Recomendamos o artigo do jornalista e poeta Fabrício Carpinejar, publicado em GZH.
Querido deputado federal,
Eu o conheci na TVE, quando você foi o presidente da emissora. Sempre estava de bom humor, alegre, motivador, um homem bonito afeiçoado às câmeras, dono de um bordão imitado por todos os gaúchos: “Sucesso!”.
Fui seu estagiário de jornalismo no início dos anos 90, no departamento de Divulgação e Marketing. Repassava a programação e os destaques da grade da televisão para a imprensa. Você foi responsável por uma gestão animada, buscando elevar o padrão cultural da nossa prestação de serviço, brigar por ibope, não reduzir o nosso sinal a um mero traço.

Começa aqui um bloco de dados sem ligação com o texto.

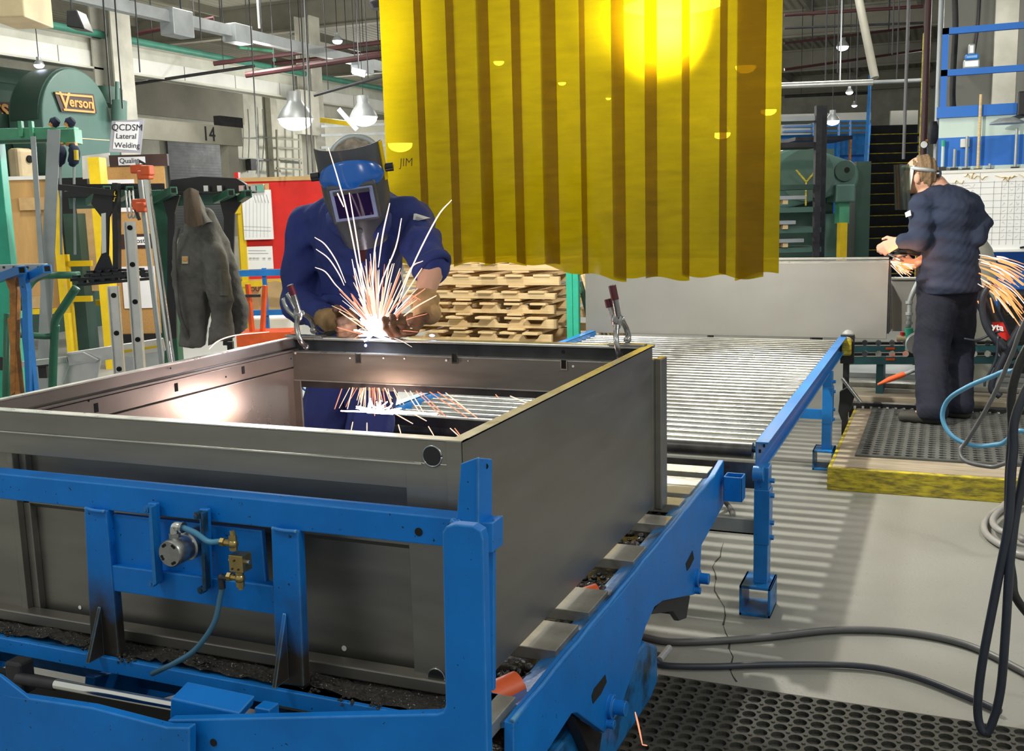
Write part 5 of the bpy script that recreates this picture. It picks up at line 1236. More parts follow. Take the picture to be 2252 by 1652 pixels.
# big mat in the foreground
fm = MB()
a = pz(1490, 1490, 0); ang = math.atan2((pz(2252, 1600, 0)-a).y, (pz(2252, 1600, 0)-a).x)
holemat(fm, -.86, 1.98, .86, 3.30, .001, .052, .0215, .014, 12)
fm.box((-.86, 1.98, .0005), (.84, 3.28, .002))
# small knobs between the holes
for j in range(25):
    for i in range(33):
        c = Vector((-.86+.052*i, 1.98+.052*(j), .015)); 
        if j and i: fm.tube([c, c+Vector((0, 0, .004))], .0065, 6)
fmo = solo('anti_fatigue_mat', fm, 'matrub', 'black perforated anti-fatigue mat on the floor at bottom right', 'mat')
# ---------------------------------------------------------------- hoses and cables
def hose(pts, r, m, label, cat='hose', name='hose', zsnap=None, n=10):
    pts = [Vector(p) for p in pts]
    def run_on(p):
        if name in ('hanging_hose', 'air_hose'):
            return [p+Vector((.22, .05, .5)), Vector((p.x+.4, p.y+.1, 3.6)), Vector((p.x+.42, p.y+.1, 6.15))] if p.z > .75 else [Vector((p.x+.3, p.y+.2, .02)), Vector((p.x+1.3, p.y+.6, .02))]
        if name in ('floor_cable', 'coiled_hose') and p.x > .25 : return [p+Vector((.6, .25, 0)), p+Vector((1.8, .3, 0))]
        return []
    if name in ('hanging_hose', 'air_hose', 'floor_cable', 'coiled_hose'):
        pts = run_on(pts[0])[::-1]+pts+run_on(pts[-1])
    return solo(name, MB().tube(smoothpath(pts, 10), r, 12), m, label, cat, smooth=True)
fz = lambda x, y, r=.012: pz(x, y, r)
hose([fz(1410, 1400, .014), fz(1480, 1412, .014), fz(1600, 1408, .014), (fz(1700, 1400, .014)), fz(1850, 1385, .014), fz(2000, 1392, .014), fz(2130, 1420, .014), fz(2252, 1478, .014), fz(2340, 1530, .014)], .013, 'hose', 'grey cable arching over the floor, upper one of the two beside the perforated mat', 'cable', 'floor_cable')
hose([fz(1447, 1440, .014), fz(1455, 1462, .014), fz(1560, 1466, .014), fz(1700, 1462, .014), fz(1880, 1464, .014), fz(2000, 1485, .014), fz(2120, 1530, .014), fz(2200, 1565, .014)], .011, 'hosedk', 'dark cable on the floor, lower one of the two beside the perforated mat', 'cable', 'floor_cable')
cn = thing('cable_connector', 'small clear plug on the end of the lower floor cable by the blue base', 'connector', fz(1460, 1430, 0))
obj('plug', MB().cyl(fz(1450, 1452, .02), fz(1472, 1425, .02), .012, 12), 'alu', cn, smooth='auto')
solo('thin_floor_wire', MB().tube(smoothpath([fz(1852, 1062, .004), fz(1920, 1075, .004), fz(2020, 1086, .004), fz(2140, 1083, .004)], 8), .005, 6), 'hose', 'thin dark wire lying along the foot of the yellow platform edge', 'cable', smooth=True)
# big hanging loop at right foreground
hose([py(2255, 860, 3.1), py(2228, 1000, 3.1), py(2218, 1150, 3.1), py(2192, 1290, 3.1), py(2160, 1460, 3.1), py(2150, 1560, 3.1), py(2160, 1606, 3.1), py(2178, 1600, 3.1), py(2200, 1520, 3.1), py(2212, 1380, 3.1), py(2222, 1230, 3.1), py(2244, 1080, 3.12), py(2300, 900, 3.1)], .0125, 'hosedk', 'long dark hose hanging in a narrow loop at the right edge in the foreground', name='hanging_hose')
hose([py(2246, 790, 3.4), py(2225, 960, 3.4), py(2218, 1120, 3.4), py(2225, 1260, 3.35), py(2260, 1350, 3.35)], .013, 'rubber', 'second black hose hanging beside the narrow loop at the right edge', name='hanging_hose')
hose([fz(2252, 1100, .02), fz(2200, 1118, .02), fz(2168, 1145, .02), fz(2170, 1175, .02), fz(2215, 1205, .02), fz(2290, 1225, .02)], .016, 'hosegrey', 'thick grey hose coil lying on the floor at the right edge', name='coiled_hose')
hose([fz(2290, 1090, .045), fz(2220, 1110, .045), fz(2185, 1140, .045), fz(2195, 1165, .045), fz(2240, 1180, .045), fz(2290, 1190, .045)], .016, 'hosegrey', 'inner turn of the thick grey hose on the floor at the right edge', name='coiled_hose')
hose([py(2260, 785, 5.0), py(2200, 820, 5.1), py(2130, 850, 5.2), py(2085, 880, 5.3), py(2073, 920, 5.3), py(2095, 960, 5.25), py(2140, 980, 5.2), py(2200, 977, 5.1), py(2270, 962, 5.0)], .011, 'hoseblue', 'pale blue air hose hanging in a wide loop before the platform', name='air_hose')
hose([py(2262, 690, 4.9), py(2225, 780, 5.0), py(2180, 880, 5.1), py(2130, 965, 5.2), py(2112, 990, 5.2), py(2125, 1015, 5.15), py(2180, 1027, 5.1), py(2260, 1030, 5.0)], .010, 'hose', 'grey hose hanging in a long loop in front of the blue air hose', name='air_hose')
hose([pv(2098, -40, 9.2), pv(2101, 60, 9.2), pv(2096, 160, 9.2), pv(2096, 235, 9.2), pv(2112, 285, 9.2), pv(2150, 325, 9.2), pv(2200, 366, 9.2), pv(2222, 378, 9.25)], .026, 'rubber', 'thick dark hose dropping from the ceiling to the top of the whiteboard', name='ceiling_hose')
hose([fz(1590, 1030, .3), fz(1560, 1060, .2), fz(1600, 1110, .03), fz(1612, 1130, .03), fz(1604, 1150, .03), fz(1560, 1152, .03)], .013, 'hose', 'grey cable dropping behind the blue side beam by its tube socket', name='floor_cable')
hose([pv(2156, -40, 13.2), pv(2150, 60, 13.2), pv(2138, 140, 13.2)], .02, 'dark', 'dark hose hanging before the pale pier at top right', name='ceiling_hose')
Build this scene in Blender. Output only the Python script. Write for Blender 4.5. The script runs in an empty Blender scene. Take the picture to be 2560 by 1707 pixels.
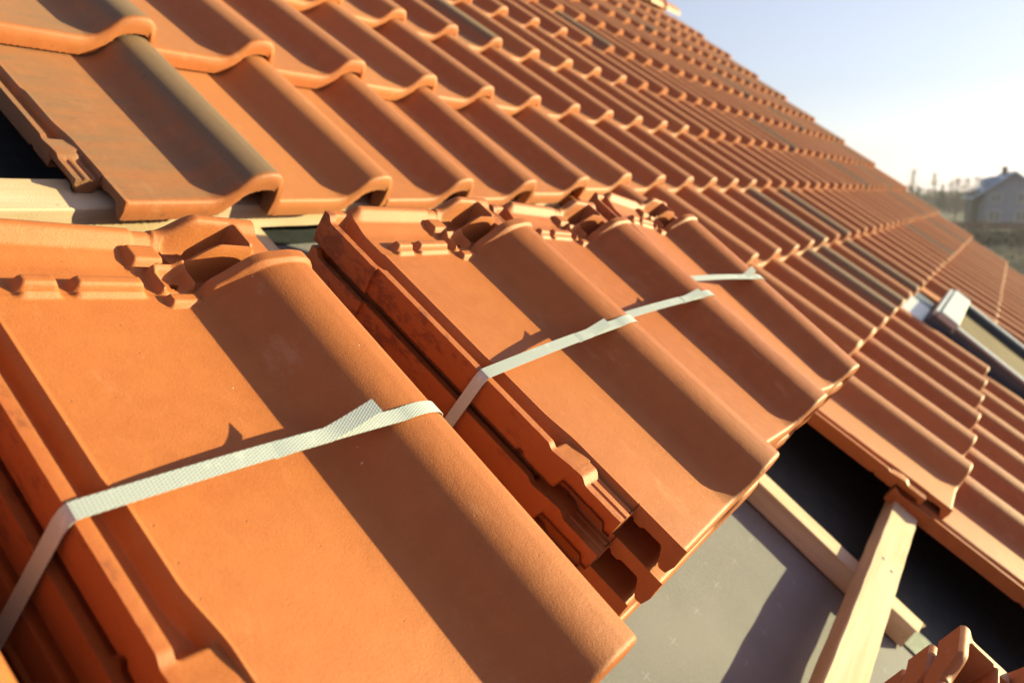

Pois, humildemente, peço que revise as suas opiniões. Acho que entrou em um caminho equivocado de barbárie, incitando o ódio quando estamos precisando de amparo e colo.
Não se brinca com a morte. Não se brinca com o luto. Não se brinca com a tragédia. Não sei o que aconteceu durante esse tempo em que não nos falamos, mas você está diferente, está transtornado de raiva, não pode estar feliz dizendo o que disse.
Como você pode caracterizar alunos da Universidade Federal de Santa Maria (UFSM) e de Pelotas (UFPel) de inúteis? Qual a legitimidade da ofensa?
Chamar atenção? Assim você só perde o respeito.
Como pode declarar que os alunos de Santa Maria merecem ser queimados vivos?
Ainda que fosse uma alusão ao filme Tropa de Elite, não era o momento, nunca será o momento.
Mesmo que pretendesse insinuar que, se os alunos “alienados”, “filhos de papai”, defenderem um posicionamento de esquerda, terminarão queimados vivos dentro de pneus pelos bandidos, isso não representa uma comparação apropriada.
Depois de tudo o que aconteceu na boate Kiss? Depois de uma cidade jamais se recuperar de um incêndio que matou 242 filhos? Você não é pai? Não tem piedade?
Você pode se opor politicamente ao protesto organizado pelos estudantes contra os cortes orçamentários nas instituições de ensino superior, resultado de um bloqueio no Ministério da Educação (MEC) anunciado no início do mês, mas de modo nenhum ser desumano e insensível.
Há certas palavras que não têm como ser corrigidas. Elas morrem na boca, apodrecem um por um dos dentes pelo veneno letal da indiferença. Roubam a inocência do riso.
As famílias de Santa Maria não terão suas crianças de volta. Sabe o que significa um disparate macabro reacendendo os fatos? O peso da zombaria? O julgamento foi anulado, e ainda não houve justiça depois de quase uma década.
O ventre e o coração secaram desidratados de saudade. Os lares permanecem aniversariando ausências, presos para sempre na véspera de vida daquela fatídica madrugada de 27 de janeiro de 2013, quando ainda havia esperança.
Desejo não perder a humildade de um estagiário. Sou só um estagiário que passou em sua vida, mas vivo de cada palavra que lanço para fora de minha alma.